During his career, Baker won nineteen races including the 1980 Daytona 500, NASCAR's most prestigious race. His victory remains the fastest Daytona 500 ever run, with an average speed of 177.602 mph.

Buddy is one of eight drivers to have won a Career Grand Slam by winning the sport's four majors... the Daytona 500, Aaron's 499, Coca-Cola 600, and the Southern 500. Richard Petty, David Pearson, Bobby Allison, Darrell Waltrip, Dale Earnhardt, Jeff Gordon, and Jimmie Johnson are the other seven to have accomplished the feat.
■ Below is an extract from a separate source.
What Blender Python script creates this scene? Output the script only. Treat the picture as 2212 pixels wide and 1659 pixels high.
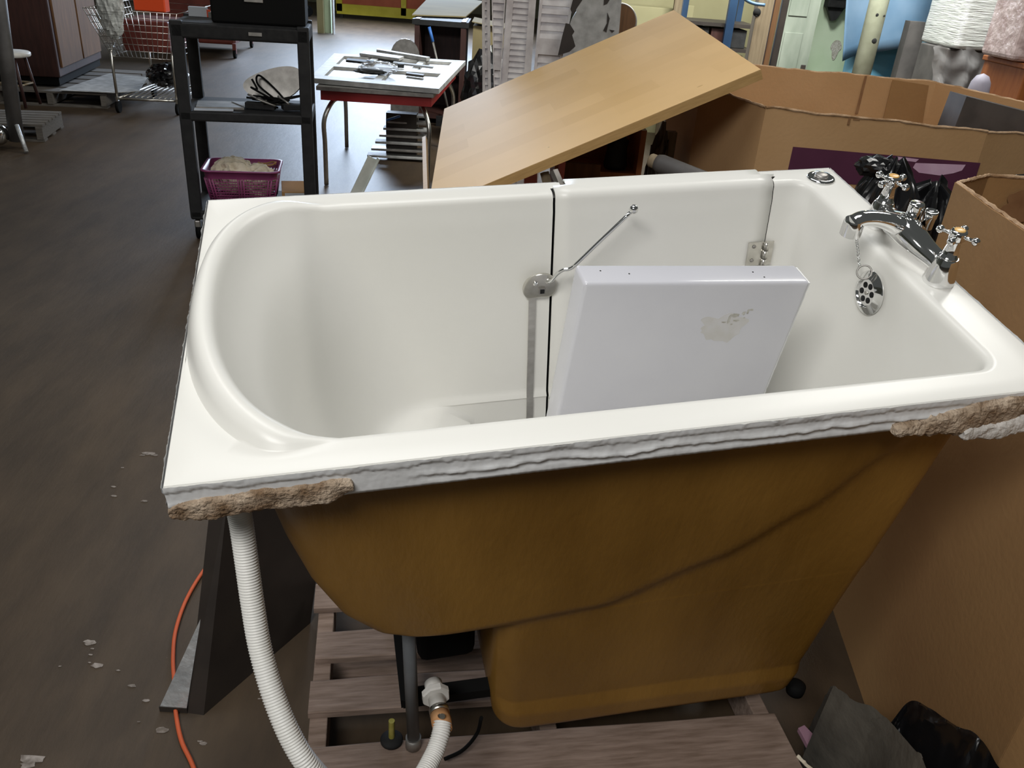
import bpy, bmesh, math, random
from mathutils import Vector, Matrix, noise
PI = math.pi
for o_ in list(bpy.data.objects): bpy.data.objects.remove(o_)
SC = bpy.context.scene
COL = SC.collection

# ------------------------------------------------------------------ camera
CH = 1.67
RC = Matrix(((9.97634115e-01, -6.09180942e-02, -3.18615613e-02),
             (0.0, 4.63459974e-01, -8.86117855e-01),
             (6.87471694e-02, 8.84021401e-01, 4.62363481e-01)))
cd = bpy.data.cameras.new('camera'); cam = bpy.data.objects.new('camera', cd); COL.objects.link(cam)
mw = RC.to_4x4(); mw.translation = Vector((0, 0, CH)); cam.matrix_world = mw
cd.sensor_fit = 'HORIZONTAL'; cd.sensor_width = 36.0; cd.lens = 36.0 * 1789.0 / 2212.0
cd.clip_start = 0.02; cd.clip_end = 200
SC.camera = cam

# ------------------------------------------------------------------ world, lights, exposure
wd = bpy.data.worlds.new('world'); SC.world = wd; wd.use_nodes = True
wb = wd.node_tree.nodes['Background']
wb.inputs[0].default_value = (0.80, 0.84, 0.80, 1); wb.inputs[1].default_value = 0.085
vs = SC.view_settings
vs.view_transform = 'Standard'; vs.look = 'None'; vs.gamma = 1; vs.use_curve_mapping = False
vs.exposure = 0.0

def area(name, loc, target, sx, sy, power, col):
    ld = bpy.data.lights.new(name, 'AREA'); ld.shape = 'RECTANGLE'; ld.size = sx; ld.size_y = sy
    ld.energy = power; ld.color = col
    lo = bpy.data.objects.new(name, ld); COL.objects.link(lo); lo.location = loc
    d = Vector(target) - Vector(loc)
    lo.rotation_euler = d.to_track_quat('-Z', 'Y').to_euler()
    return lo
area('ceiling_tube_light', (-0.5, 1.9, 4.2), (0.0, 1.5, 0), 0.9, 2.4, 45, (0.99, 0.995, 0.99))
area('ceiling_tube_light', (2.7, 4.0, 4.3), (2.4, 3.8, 0), 0.6, 2.4, 70, (1.0, 0.98, 0.93))
area('ceiling_tube_light', (-1.0, -1.3, 3.5), (0.3, 1.1, 0.4), 1.7, 0.7, 88, (1.0, 0.985, 0.955))
area('ceiling_tube_light', (-3.0, 7.2, 4.4), (-3.0, 7.2, 0), 0.6, 2.4, 34, (1.0, 0.98, 0.93))
area('ceiling_tube_light', (2.2, 6.2, 3.6), (3.0, 9.2, 1.2), 2.4, 0.6, 330, (0.98, 1.0, 0.95))
area('daylight_from_dock_door', (-2.2, 19.0, 3.6), (-2.6, 13.5, 0), 4.5, 3.0, 1250, (0.66, 0.80, 1.0))

# ------------------------------------------------------------------ pixel helpers (to find real places in the room)
def ray(px, py):
    return RC @ Vector(((px - 1106.0) / 1789.0, -(py - 829.5) / 1789.0, -1.0))
def PZ(px, py, z=0.0):
    r = ray(px, py); return r * ((z - CH) / r.z) + Vector((0, 0, CH))
def PY(px, py, y):
    r = ray(px, py); return r * (y / r.y) + Vector((0, 0, CH))
def PD(px, py, d):
    return ray(px, py) * d + Vector((0, 0, CH))

# tub frame: x along its length, y across (0 = side nearest), z out of the rim
TO = RC @ Vector((-0.43560189, -0.12820294, -1.03080924)) + Vector((0, 0, CH))
TT = Matrix(((0.97892841, 0.09470407, -0.18091519), (-0.19937845, 0.63473098, -0.74656869), (0.04412938, 0.76690789, 0.64023814)))
TW = (RC @ TT.transposed()).to_4x4(); TW.translation = TO
TWI = TW.inverted()
def TL(px, py, axis, val):
    o = TWI @ Vector((0, 0, CH)); r = TWI.to_3x3() @ ray(px, py)
    return o + r * ((val - o[axis]) / r[axis])

# ------------------------------------------------------------------ materials
def new_mat(name):
    m = bpy.data.materials.new(name); m.use_nodes = True
    return m, m.node_tree.nodes, m.node_tree.links, m.node_tree.nodes['Principled BSDF']
def S(c):  # sRGB 0-255 -> linear
    f = lambda v: (v / 255 / 12.92) if v / 255 <= 0.04045 else ((v / 255 + 0.055) / 1.055) ** 2.4
    return tuple(f(v) for v in c)
def mat(name, c1, c2=None, rough=0.6, metal=0.0, scale=8.0, stretch=(1, 1, 1), bump=0.0, bscale=None, detail=4, lo=0.35, hi=0.65, spec=None, coat=0.0, trans=0.0, alpha=1.0, coords='Object'):
    m, N, L, B = new_mat(name)
    B.inputs['Roughness'].default_value = rough; B.inputs['Metallic'].default_value = metal
    if spec is not None: B.inputs['Specular IOR Level'].default_value = spec
    if coat: B.inputs['Coat Weight'].default_value = coat; B.inputs['Coat Roughness'].default_value = 0.08
    if trans: B.inputs['Transmission Weight'].default_value = trans
    B.inputs['Alpha'].default_value = alpha
    tc = N.new('ShaderNodeTexCoord'); mp = N.new('ShaderNodeMapping'); mp.inputs['Scale'].default_value = stretch
    L.new(tc.outputs[coords], mp.inputs['Vector'])
    if c2 is None:
        B.inputs['Base Color'].default_value = (*c1, 1)
    else:
        n = N.new('ShaderNodeTexNoise'); n.inputs['Scale'].default_value = scale; n.inputs['Detail'].default_value = detail
        r = N.new('ShaderNodeValToRGB'); r.color_ramp.elements[0].position = lo; r.color_ramp.elements[1].position = hi
        r.color_ramp.elements[0].color = (*c1, 1); r.color_ramp.elements[1].color = (*c2, 1)
        L.new(mp.outputs[0], n.inputs['Vector']); L.new(n.outputs['Fac'], r.inputs[0]); L.new(r.outputs[0], B.inputs['Base Color'])
    if bump:
        n2 = N.new('ShaderNodeTexNoise'); n2.inputs['Scale'].default_value = bscale or scale * 4; n2.inputs['Detail'].default_value = 5
        b = N.new('ShaderNodeBump'); b.inputs['Strength'].default_value = min(1, bump); b.inputs['Distance'].default_value = 0.01
        L.new(mp.outputs[0], n2.inputs['Vector']); L.new(n2.outputs['Fac'], b.inputs['Height']); L.new(b.outputs[0], B.inputs['Normal'])
    return m

def floor_mat():
    m, N, L, B = new_mat('worn_concrete')
    tc = N.new('ShaderNodeTexCoord')
    n1 = N.new('ShaderNodeTexNoise'); n1.inputs['Scale'].default_value = 0.9; n1.inputs['Detail'].default_value = 8; n1.inputs['Roughness'].default_value = .6
    r1 = N.new('ShaderNodeValToRGB'); e = r1.color_ramp.elements
    e[0].position = .3; e[0].color = (0.053, 0.036, 0.0225, 1); e[1].position = .7; e[1].color = (0.088, 0.061, 0.038, 1)
    L.new(tc.outputs['Object'], n1.inputs['Vector']); L.new(n1.outputs['Fac'], r1.inputs[0])
    # old scuffs, long and thin
    mp = N.new('ShaderNodeMapping'); mp.inputs['Scale'].default_value = (3.2, 0.8, 1); mp.inputs['Rotation'].default_value = (0, 0, 0.5)
    n2 = N.new('ShaderNodeTexNoise'); n2.inputs['Scale'].default_value = 2.2; n2.inputs['Detail'].default_value = 9; n2.inputs['Roughness'].default_value = .7
    r2 = N.new('ShaderNodeValToRGB'); r2.color_ramp.elements[0].position = .35; r2.color_ramp.elements[1].position = .62
    r2.color_ramp.elements[0].color = (.72, .70, .68, 1); r2.color_ramp.elements[1].color = (1.12, 1.1, 1.05, 1)
    L.new(tc.outputs['Object'], mp.inputs[0]); L.new(mp.outputs[0], n2.inputs['Vector']); L.new(n2.outputs['Fac'], r2.inputs[0])
    mx = N.new('ShaderNodeMixRGB'); mx.blend_type = 'MULTIPLY'; mx.inputs[0].default_value = 1
    L.new(r1.outputs[0], mx.inputs[1]); L.new(r2.outputs[0], mx.inputs[2])
    # plaster crumbs trodden into the floor
    n3 = N.new('ShaderNodeTexNoise'); n3.inputs['Scale'].default_value = 5.5; n3.inputs['Detail'].default_value = 6; n3.inputs['Roughness'].default_value = .72
    r3 = N.new('ShaderNodeValToRGB'); r3.color_ramp.elements[0].position = .715; r3.color_ramp.elements[1].position = .76
    r3.color_ramp.elements[0].color = (0, 0, 0, 1); r3.color_ramp.elements[1].color = (.6, .6, .6, 1)
    L.new(tc.outputs['Object'], n3.inputs['Vector']); L.new(n3.outputs['Fac'], r3.inputs[0])
    mx2 = N.new('ShaderNodeMixRGB'); mx2.inputs[2].default_value = (.55, .47, .42, 1)
    L.new(r3.outputs[0], mx2.inputs[0]); L.new(mx.outputs[0], mx2.inputs[1]); L.new(mx2.outputs[0], B.inputs['Base Color'])
    # slab joints
    b = N.new('ShaderNodeBump'); b.inputs['Strength'].default_value = .25; b.inputs['Distance'].default_value = .01
    L.new(n2.outputs['Fac'], b.inputs['Height']); L.new(b.outputs[0], B.inputs['Normal'])
    B.inputs['Roughness'].default_value = .5
    return m

def wood_mat(name, c1, c2, rough=.55, rings=6.0, stretch=(1, 8, 8), bump=.15):
    m, N, L, B = new_mat(name)
    tc = N.new('ShaderNodeTexCoord'); mp = N.new('ShaderNodeMapping'); mp.inputs['Scale'].default_value = stretch
    n = N.new('ShaderNodeTexNoise'); n.inputs['Scale'].default_value = rings; n.inputs['Detail'].default_value = 8; n.inputs['Roughness'].default_value = .6
    r = N.new('ShaderNodeValToRGB'); r.color_ramp.elements[0].position = .3; r.color_ramp.elements[1].position = .7
    r.color_ramp.elements[0].color = (*c1, 1); r.color_ramp.elements[1].color = (*c2, 1)
    L.new(tc.outputs['Object'], mp.inputs[0]); L.new(mp.outputs[0], n.inputs['Vector']); L.new(n.outputs['Fac'], r.inputs[0]); L.new(r.outputs[0], B.inputs['Base Color'])
    b = N.new('ShaderNodeBump'); b.inputs['Strength'].default_value = bump; b.inputs['Distance'].default_value = .004
    L.new(n.outputs['Fac'], b.inputs['Height']); L.new(b.outputs[0], B.inputs['Normal'])
    B.inputs['Roughness'].default_value = rough
    return m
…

He is the only one of the eight to not win the championship.




Buddy and I had an incredible visit but you should have heard how excited Buddy got when I told him Hershel McGriff was going to race again at the age of 85. I didn't think Buddy was ever going to stop talking about Hershel and his many amazing accomplishments and he said he had never met a man with bigger..... (Well, let's just say, "tires") than Hershel. But what really surprised me was how much Buddy knew about Hershel. I was really surprised when Buddy told me Hershel had driven for Buddy's dad, Buck Baker. He has so many gvreat and colorful stories about Hershel but one of them was about the time Buck went north for the weekend to race and he sent Hershel to the south. When the weekend was over the two of them had won five major races in a single weekend, a NASCAR record that still stands to this day.

Buddy told me that Hershel was well known to be the sort of driver that never burnt the candle at both ends; meaning, while other drivers were up celebrating in each town they came to, Hershel did what ever it took to be ready to beat anyone he came up against which he did most of the time.

What a privilege it was to spend time with one of the most recognizable and colorful NASCAR drivers of all time. Funny thing was, when I talked to Hershel this afternoon he told me he remembered Buddy being only 5 years old when he first met him.